One of Vogue's arguments is that designers simply can't afford to make more than one size of each sample. Let me just dissect that for the bullshit that it is:
ONE. If you can barely afford to make samples, and are making just one of each look, why must the sample size of choice be a 2, 4, 6, 8 decision? Alberta Ferretti makes sample clothes in a UK 10, US 6. I'm fairly certain the fabric of society (and her clothes) has not been torn asunder by this and designers could go further and make 12s or 14s. (I'm talking in UK sizing here.)
TWO. If we're talking haute couture and the gown is sewn by blind seamstresses in Paris ateliers out of woven unicorn hair and gilded with the tears of orphans, perhaps you can only afford to make one.
But I've seen a lot of sample clothes. (See, stroked, coveted, contemplated stealing.) Very often, extraordinary design aside, they are ordinary. Worn by model after model after model and steam cleaned daily and flown hither and thither, within a few weeks they begin to disintegrate. They are made for two shows, a dozen shoots and a few personal appearances, not for sale.
Samples are sturdy, but -- crucially -- not precious. The finished clothes may end up costing $7,500 in the shops but the sample is not worth that money. Yes, it costs more to make two. But that cost is: (a) not twice the cost of the finished product when it becomes available to buy, because that's not how samples work, and (b) what cost is worth women's mental and physical health?
THREE. Since for most fashion houses the clothes do not make the profit -- it comes from the key-chains, the bags, the shoes, the perfumes -- losing a little money on a sample cannot reasonably make a difference. Launch a diffusion perfume and bang! money recouped.

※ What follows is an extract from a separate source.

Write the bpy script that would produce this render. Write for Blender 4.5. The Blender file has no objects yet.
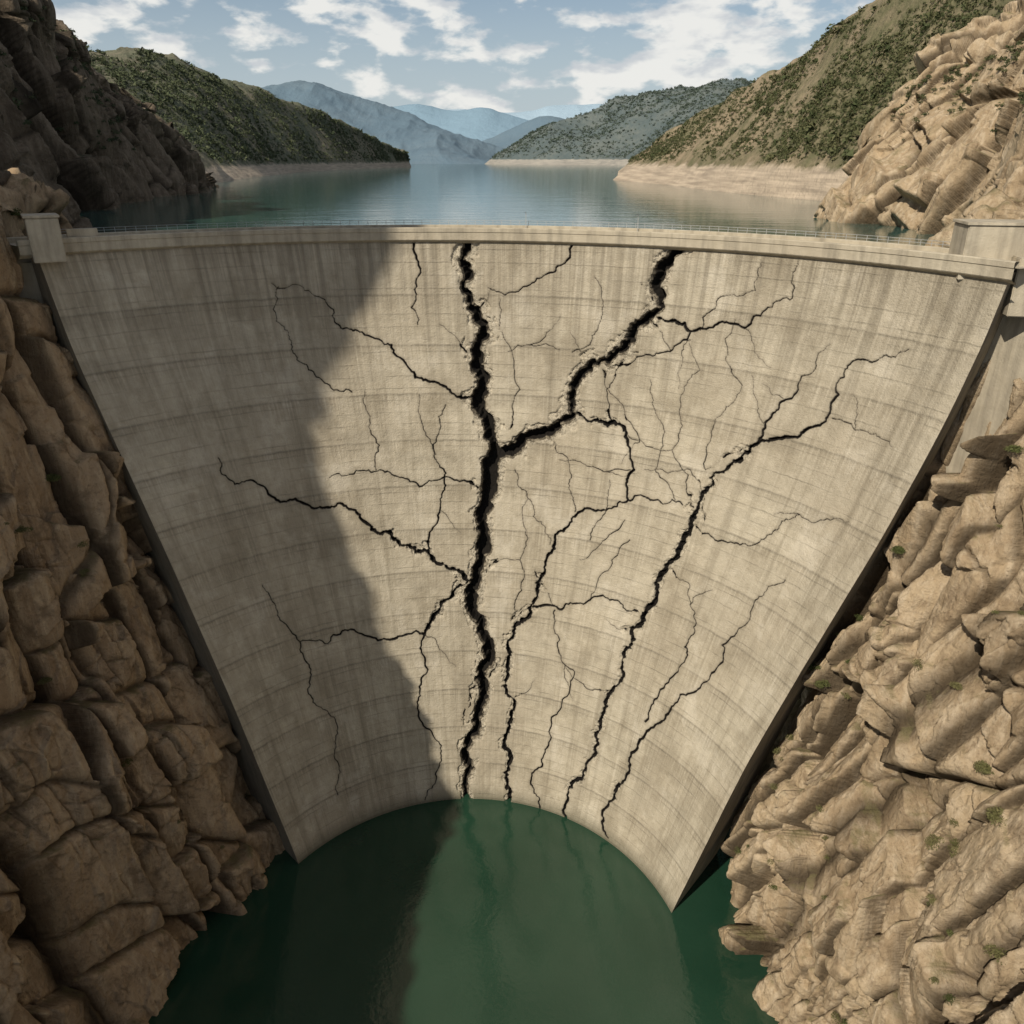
import bpy, math, time
import numpy as np
from mathutils import Vector
from mathutils.bvhtree import BVHTree
T0=time.time()
rng=np.random.default_rng(7)
sc=bpy.context.scene
# ------------------------------------------------------------ view geometry
PITCH=math.radians(23.65); F=803.0
CP,SP=math.cos(PITCH),math.sin(PITCH)
def ray(px,py):
    x=(px-512)/F; yd=(py-512)/F
    return np.array([x,CP-yd*SP,-SP-yd*CP])
def sight(px,py,y=None,z=None):
    d=ray(px,py); s=(y/d[1]) if y is not None else z/d[2]
    return tuple(d*s)
cam_d=bpy.data.cameras.new("camera"); cam=bpy.data.objects.new("camera",cam_d)
sc.collection.objects.link(cam); cam.location=(0,0,0)
cam.rotation_euler=(math.pi/2-PITCH,0,0)
cam_d.sensor_width=36; cam_d.lens=F/1024*36; cam_d.clip_end=60000; cam_d.clip_start=0.5
sc.camera=cam
# ------------------------------------------------------------ numpy noise
def hsh(i,j,k,seed):
    n=(i.astype(np.int64)*374761393+j.astype(np.int64)*668265263+k.astype(np.int64)*1440662683+seed*974634777)&0xFFFFFFFF
    n=((n^(n>>13))*1274126177)&0xFFFFFFFF
    n=((n^(n>>16))*2246822519)&0xFFFFFFFF
    n=n^(n>>15)
    return (n&0xFFFFFF)/float(0x1000000)
def vnoise(p,seed=0):
    b=np.floor(p).astype(np.int64); f=p-b; f=f*f*(3-2*f)
    r=0
    for dx in (0,1):
        wx=f[...,0] if dx else 1-f[...,0]
        for dy in (0,1):
            wy=f[...,1] if dy else 1-f[...,1]
            for dz in (0,1):
                wz=f[...,2] if dz else 1-f[...,2]
                r=r+wx*wy*wz*hsh(b[...,0]+dx,b[...,1]+dy,b[...,2]+dz,seed)
    return r*2-1
def fbm(p,o=4,seed=0,gain=.5,ridge=False):
    a=1;r=0;t=0
    for i in range(o):
        n=vnoise(p*(2.03**i)+i*17.3,seed+i)
        if ridge: n=1-2*np.abs(n)
        r=r+a*n; t+=a; a*=gain
    return r/t
def joints(P,sp,seed,rot=(0,0),warp=.22,tilt=.6,gw=.35,rndw=.14):
    """rock cut by three joint sets: every block is a tilted slab with its own offset"""
    a,b=rot
    n0=np.array([.25,math.cos(a),math.sin(a)]); n1=np.array([1,-.2,b]); n2=np.array([-b,-math.sin(a),math.cos(a)])
    q=np.stack([(P@(n/np.linalg.norm(n)))/s for n,s in zip((n0,n1,n2),sp)],-1)
    lw=P/np.array([sp[0],sp[1],sp[2]])*.8
    q=q+warp*np.stack([fbm(lw,3,seed+50),fbm(lw,3,seed+60),fbm(lw,3,seed+70)*1.3],-1)
    z0=np.zeros(P.shape[:-1],np.int64)
    q0=q[...,0]+.38*np.sin(q[...,0]*2.1+seed)
    A=np.floor(q0).astype(np.int64); q1=q[...,1]+hsh(A,z0,z0,seed+1); B=np.floor(q1).astype(np.int64)
    q2=q[...,2]+hsh(A,B,z0,seed+2)*2; q2=q2*(.6+.9*hsh(A,B,z0,seed+3)); 
    q2=q2+(q0-A-.5)*(hsh(A,B,z0,seed+4)-.5)*1.6
    Cc=np.floor(q2).astype(np.int64)
    f=np.stack([q0-A-.5,q1-B-.5,q2-Cc-.5],-1)
    e=((.5-np.abs(f))*np.array(sp)); ez=e[...,2]+gw*.3
    em=np.minimum(e[...,0],ez); er=np.minimum(e[...,0],e[...,2])
    h=hsh(A,B,Cc,seed+11)*2-1
    g=np.stack([hsh(A,B,Cc,seed+s)*2-1 for s in(21,22,23)],-1)
    rs=min(sp)
    groove=np.exp(-(em/gw)**2); rnd=np.exp(-(er/(rs*rndw))**1.3)
    return h+tilt*(f*g).sum(-1)*2,-groove,-rnd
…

FOUR. New designers are sponsored by enterprises like Lulu Kennedy's FashionEast or Topshop's NewGen. If corporations are prepared to pay to put on a show, they should be prepared to pay for as many sample sizes as it takes. Topshop makes a mint out of its associations with high fashion and new designers; they have the cash to splash to make larger samples. They owe it to their customers.
Vogue says: "Hollywood should ask itself about the body image it promotes and the size it insists upon; yes, magazines such as Heat are unhelpful; yes, there is a hypocrisy when newspapers moralise about the dangers of skinny models, only to print photographs of them at their skinniest, alongside purposefully unflattering pictures of celebrities who have put on weight". It goes on to point out that Vogue does not employ models who are under 16 and thus haven't reached their adult weight. In other words: look, we made a concession! And say, lookit all these other factors we can blame! Vogue rulez ok! Etc.
There is certainly more than one factor to blame, and we have all learned new ways of seeing, unconsciously or not, from magazines and television, that make certain healthy sizes look 'fat' to us, and we have to unlearn these. But aside from who to blame and why this is happening, I have another question. Not "why thin?" or "why fat?" or "who's to blame?". But this: why women? London Fashion Week begins tomorrow. Let's see if it brings any answers.